For the month of October, Maine Potters Market featured the work of Jody Johnstone of Swanville, Maine. A full-time, wood-firing potter for almost twenty five years, Jody built her anagama kiln in 1997 after returning from a two year apprenticeship in Bizen, Japan with National Living Treasure, Jun Isezaki.
Jody built a large kiln, about 24 feet long, which she fires twice a year, in May and October. She does an eight day firing, and the kiln is stoked with wood around the clock by a crew of five or six potters. Two of the potters that she fires with, David Orser and Betsy Levine, are also at Maine Potters Market.
Jody explains: "The large kiln motivates me to make a lot of pots and I spend three to four months making maybe 500 - 600 pots for each firing. I enjoy having the long making cycle. It allows me to focus and develop new ideas for each firing. As I make the pots, I always think about how they will look in the kiln."

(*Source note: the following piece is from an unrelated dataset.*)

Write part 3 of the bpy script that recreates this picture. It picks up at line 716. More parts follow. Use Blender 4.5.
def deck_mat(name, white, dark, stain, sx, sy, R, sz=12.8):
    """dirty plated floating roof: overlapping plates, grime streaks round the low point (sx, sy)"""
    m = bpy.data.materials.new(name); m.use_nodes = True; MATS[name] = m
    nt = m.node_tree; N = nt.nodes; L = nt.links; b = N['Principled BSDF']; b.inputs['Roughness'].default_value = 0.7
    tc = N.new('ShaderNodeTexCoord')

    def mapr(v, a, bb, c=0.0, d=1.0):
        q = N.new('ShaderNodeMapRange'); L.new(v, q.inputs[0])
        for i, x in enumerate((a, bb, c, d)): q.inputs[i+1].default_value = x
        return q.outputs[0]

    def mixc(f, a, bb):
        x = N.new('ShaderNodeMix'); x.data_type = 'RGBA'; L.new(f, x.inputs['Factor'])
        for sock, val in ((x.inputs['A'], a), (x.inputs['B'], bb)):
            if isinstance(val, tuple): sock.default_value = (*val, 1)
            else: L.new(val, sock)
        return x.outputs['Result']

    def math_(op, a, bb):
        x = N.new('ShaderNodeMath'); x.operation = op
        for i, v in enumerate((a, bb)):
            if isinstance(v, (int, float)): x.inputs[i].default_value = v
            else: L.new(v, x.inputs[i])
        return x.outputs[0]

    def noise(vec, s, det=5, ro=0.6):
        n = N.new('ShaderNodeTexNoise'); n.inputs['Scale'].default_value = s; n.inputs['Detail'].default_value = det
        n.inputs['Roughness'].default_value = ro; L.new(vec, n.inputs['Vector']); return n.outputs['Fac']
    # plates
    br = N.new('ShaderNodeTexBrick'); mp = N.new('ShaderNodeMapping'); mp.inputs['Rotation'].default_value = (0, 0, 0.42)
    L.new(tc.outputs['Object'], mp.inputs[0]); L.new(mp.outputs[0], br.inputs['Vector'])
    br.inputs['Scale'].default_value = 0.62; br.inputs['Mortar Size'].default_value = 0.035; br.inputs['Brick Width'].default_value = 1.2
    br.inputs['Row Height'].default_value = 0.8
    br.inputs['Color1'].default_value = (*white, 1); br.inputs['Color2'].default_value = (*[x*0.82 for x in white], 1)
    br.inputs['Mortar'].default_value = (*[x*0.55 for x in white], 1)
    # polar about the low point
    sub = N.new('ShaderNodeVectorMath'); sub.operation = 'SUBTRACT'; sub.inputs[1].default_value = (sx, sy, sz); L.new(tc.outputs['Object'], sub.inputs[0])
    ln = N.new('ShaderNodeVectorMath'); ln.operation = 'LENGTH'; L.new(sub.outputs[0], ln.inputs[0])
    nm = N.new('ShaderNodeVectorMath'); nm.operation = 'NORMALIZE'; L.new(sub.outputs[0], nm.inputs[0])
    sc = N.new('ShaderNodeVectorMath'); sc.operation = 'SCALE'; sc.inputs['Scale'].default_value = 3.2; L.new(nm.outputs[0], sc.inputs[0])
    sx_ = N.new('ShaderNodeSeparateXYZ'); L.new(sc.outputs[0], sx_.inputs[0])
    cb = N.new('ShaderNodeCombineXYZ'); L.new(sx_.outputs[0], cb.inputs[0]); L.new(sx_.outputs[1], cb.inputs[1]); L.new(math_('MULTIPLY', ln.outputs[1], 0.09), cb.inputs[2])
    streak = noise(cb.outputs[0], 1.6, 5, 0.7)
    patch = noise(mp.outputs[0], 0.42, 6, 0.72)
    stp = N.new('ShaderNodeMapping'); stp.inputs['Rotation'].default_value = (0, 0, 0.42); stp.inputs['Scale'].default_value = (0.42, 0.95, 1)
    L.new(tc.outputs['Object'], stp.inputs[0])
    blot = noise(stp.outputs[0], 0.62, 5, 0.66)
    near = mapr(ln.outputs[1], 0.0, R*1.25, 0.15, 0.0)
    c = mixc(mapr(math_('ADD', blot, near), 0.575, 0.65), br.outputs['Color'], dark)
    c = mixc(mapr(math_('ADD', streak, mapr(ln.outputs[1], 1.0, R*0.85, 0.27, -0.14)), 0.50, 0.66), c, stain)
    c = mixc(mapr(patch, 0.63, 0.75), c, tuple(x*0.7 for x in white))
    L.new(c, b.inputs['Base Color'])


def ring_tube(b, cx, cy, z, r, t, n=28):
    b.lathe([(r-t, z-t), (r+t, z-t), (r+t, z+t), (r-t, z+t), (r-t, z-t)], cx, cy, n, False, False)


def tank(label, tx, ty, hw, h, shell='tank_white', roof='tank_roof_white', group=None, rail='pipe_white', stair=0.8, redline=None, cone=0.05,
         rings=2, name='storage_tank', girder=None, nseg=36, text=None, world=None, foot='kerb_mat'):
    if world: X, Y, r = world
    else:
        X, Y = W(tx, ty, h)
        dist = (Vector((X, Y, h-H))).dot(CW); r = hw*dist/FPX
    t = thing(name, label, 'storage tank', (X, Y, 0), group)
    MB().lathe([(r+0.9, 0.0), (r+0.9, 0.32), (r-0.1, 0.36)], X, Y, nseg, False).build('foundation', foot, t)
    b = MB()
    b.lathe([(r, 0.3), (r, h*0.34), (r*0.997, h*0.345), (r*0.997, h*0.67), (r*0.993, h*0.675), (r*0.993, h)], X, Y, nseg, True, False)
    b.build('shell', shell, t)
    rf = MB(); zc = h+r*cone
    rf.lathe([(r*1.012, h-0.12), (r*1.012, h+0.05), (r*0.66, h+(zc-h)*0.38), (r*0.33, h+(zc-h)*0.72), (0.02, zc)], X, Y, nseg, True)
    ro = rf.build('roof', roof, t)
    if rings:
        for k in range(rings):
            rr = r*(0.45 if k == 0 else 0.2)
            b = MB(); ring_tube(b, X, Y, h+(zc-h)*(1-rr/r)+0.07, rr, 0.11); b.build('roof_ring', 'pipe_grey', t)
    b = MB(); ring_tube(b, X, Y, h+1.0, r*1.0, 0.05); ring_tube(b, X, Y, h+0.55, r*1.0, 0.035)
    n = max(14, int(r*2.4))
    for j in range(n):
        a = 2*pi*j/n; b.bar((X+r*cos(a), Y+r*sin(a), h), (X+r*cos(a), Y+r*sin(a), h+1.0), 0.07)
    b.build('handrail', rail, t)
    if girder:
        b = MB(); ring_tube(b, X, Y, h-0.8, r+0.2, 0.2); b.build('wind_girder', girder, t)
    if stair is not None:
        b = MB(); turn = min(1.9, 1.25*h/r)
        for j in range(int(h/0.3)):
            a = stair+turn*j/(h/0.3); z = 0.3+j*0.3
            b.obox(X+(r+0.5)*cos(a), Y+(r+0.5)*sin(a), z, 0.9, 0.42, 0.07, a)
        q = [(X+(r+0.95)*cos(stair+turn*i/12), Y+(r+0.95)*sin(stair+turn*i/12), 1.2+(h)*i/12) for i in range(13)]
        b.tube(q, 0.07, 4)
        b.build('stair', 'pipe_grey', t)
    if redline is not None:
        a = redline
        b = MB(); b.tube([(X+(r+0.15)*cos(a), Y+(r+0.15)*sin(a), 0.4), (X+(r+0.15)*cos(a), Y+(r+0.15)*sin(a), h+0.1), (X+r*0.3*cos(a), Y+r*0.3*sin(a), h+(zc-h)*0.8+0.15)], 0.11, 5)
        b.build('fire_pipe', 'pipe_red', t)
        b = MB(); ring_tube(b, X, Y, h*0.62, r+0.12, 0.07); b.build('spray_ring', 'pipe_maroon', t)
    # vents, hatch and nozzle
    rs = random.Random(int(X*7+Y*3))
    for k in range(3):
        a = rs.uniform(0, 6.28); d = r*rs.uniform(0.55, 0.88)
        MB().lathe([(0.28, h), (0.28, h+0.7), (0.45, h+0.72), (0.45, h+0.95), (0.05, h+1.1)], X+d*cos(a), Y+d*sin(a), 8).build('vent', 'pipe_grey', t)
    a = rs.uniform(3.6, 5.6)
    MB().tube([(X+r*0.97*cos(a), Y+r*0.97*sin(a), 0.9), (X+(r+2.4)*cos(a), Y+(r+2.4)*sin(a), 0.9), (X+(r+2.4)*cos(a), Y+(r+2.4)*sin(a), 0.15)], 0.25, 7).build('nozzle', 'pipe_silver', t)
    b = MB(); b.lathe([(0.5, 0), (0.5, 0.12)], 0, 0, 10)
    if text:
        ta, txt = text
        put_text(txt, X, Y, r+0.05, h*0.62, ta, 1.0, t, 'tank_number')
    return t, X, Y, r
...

She continues: "Most of the pots are unglazed and are loaded very carefully on the shelves, some within or on top of each other and some on their sides to maximize flame patterns. The loading and the firing decorate the pots. The wood is the fuel and it is the wood ash carried through the kiln on the flame, interacting continuously with the clay over the long firing which creates the unique and beautiful surfaces of the pots."
Jody says, "I have a very exacting nature, and though I suspect I would try to orchestrate every last element of the firing if I could, even I know I can't do that. The wood kiln and firing are great partners for me in the sense that they force me to give up the last vestiges of control, and introduce the elements of imperfection and chance that add so much to the pots."